Promoting the sustainable development of Kenya’s extractive industries

Supporting DFID in designing an intervention to achieve sustainable growth in Kenya's extractives industry

Kenya’s economy has historically been dependent on low-value exports, but the country has an abundance of largely untapped natural resource wealth which has attracted considerable investor attention in recent years.

Flagship projects like Base Titanium’s Kwale Mineral Sands project, and the discovery in 2012 of over 300 million barrels worth of oil reserves announced by Tullow Oil and Africa Oil, signal the strong potential for growth in the sector with the possibility to create thousands of jobs for local people, which would generate extensive revenue.

Project info

Scoping & Options Study and Implementation

Duration

  • 2013

Location

Client

  • DFID

According to government estimates, extractives currently contribute just 1% to Kenya’s GDP, which amounts to less than 2% of total export revenues. It is now estimated however that the sector may grow to provide 10% of GDP. The opportunity to use the sector to catalyse national development and economic growth requires careful planning at this critical stage.
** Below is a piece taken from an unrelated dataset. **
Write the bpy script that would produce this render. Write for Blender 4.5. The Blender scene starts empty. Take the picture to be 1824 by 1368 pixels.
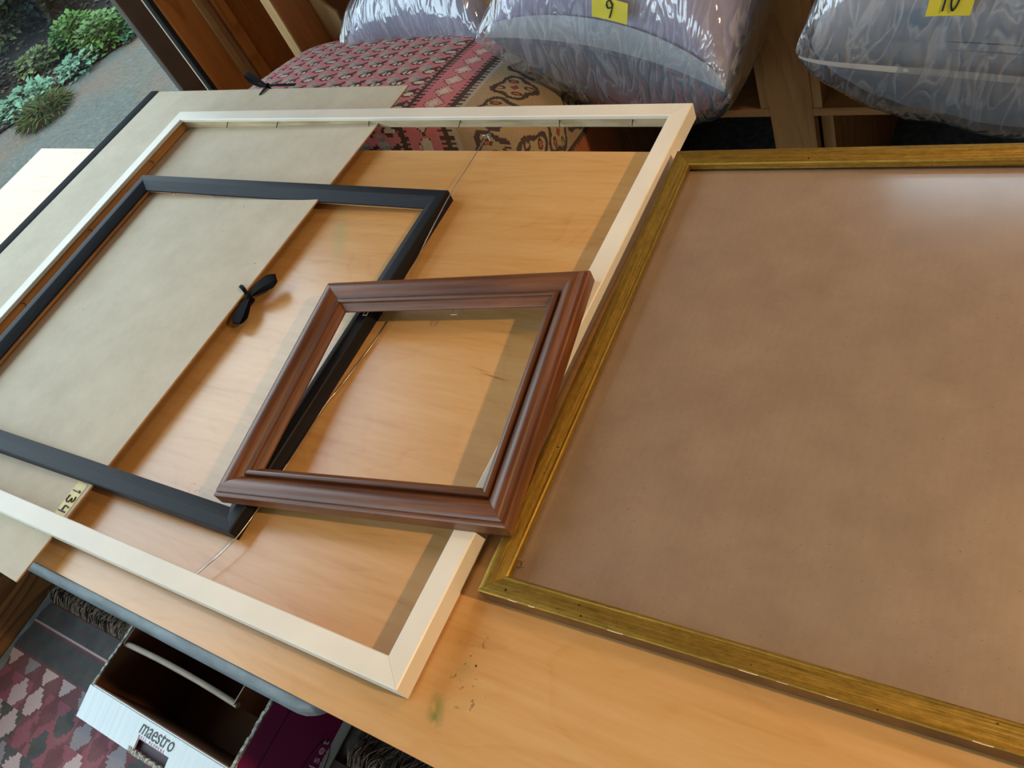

To assist in this, on behalf of the Department for International Development (DFID), we were invited in 2013 to support Kenya in positioning itself as an attractive investment destination. This involved aligning regulation and governance of the sector with the devolved arrangements of the constitution adopted in 2010, and instituting requirements designed to make sure that the country derives value from the activities of its extractives industry. This urgency has been compounded by the need to position East Africa as an emerging hub for investment in the extractive sector, and the growing recognition that collaboration can create regional economies of scale. This is particularly important as Kenya will need to build a joint pipeline with Uganda if it wants to begin to export oil in the next few years.

Initially, we undertook a scoping study to assess the current status of the industry and outline the options for growth which Kenya could follow. After this 6-month initial stage, according to the recommendations of the survey, we designed a first phase of 18 months as a ‘fit for purpose’ intervention, which included several urgent measures and the scoping of a medium-term, 5 year programme. The over-arching objective of this intervention focuses on the benefits of the programme to local people, and is to create ‘a sustainable extractives sector which stimulates equitable wealth and job creation, moves Kenya towards middle-income status, and delivers to the large majority of Kenyans significant economic, health and social benefits now and in the future’.

In the short-term, this intervention will provide a solid basis for longer interventions by the Department for International Development and other development partners. It will begin implementing some of the most urgent work streams, including setting a country vision for the development of the extractive sector, rolling out a country-wide communications strategy and assessing the best models for community development frameworks in the next year. Over the next two years, the project will seek to promote, consolidate and manage the economic growth of the extractive industries, looking to strengthen the benefits for local people.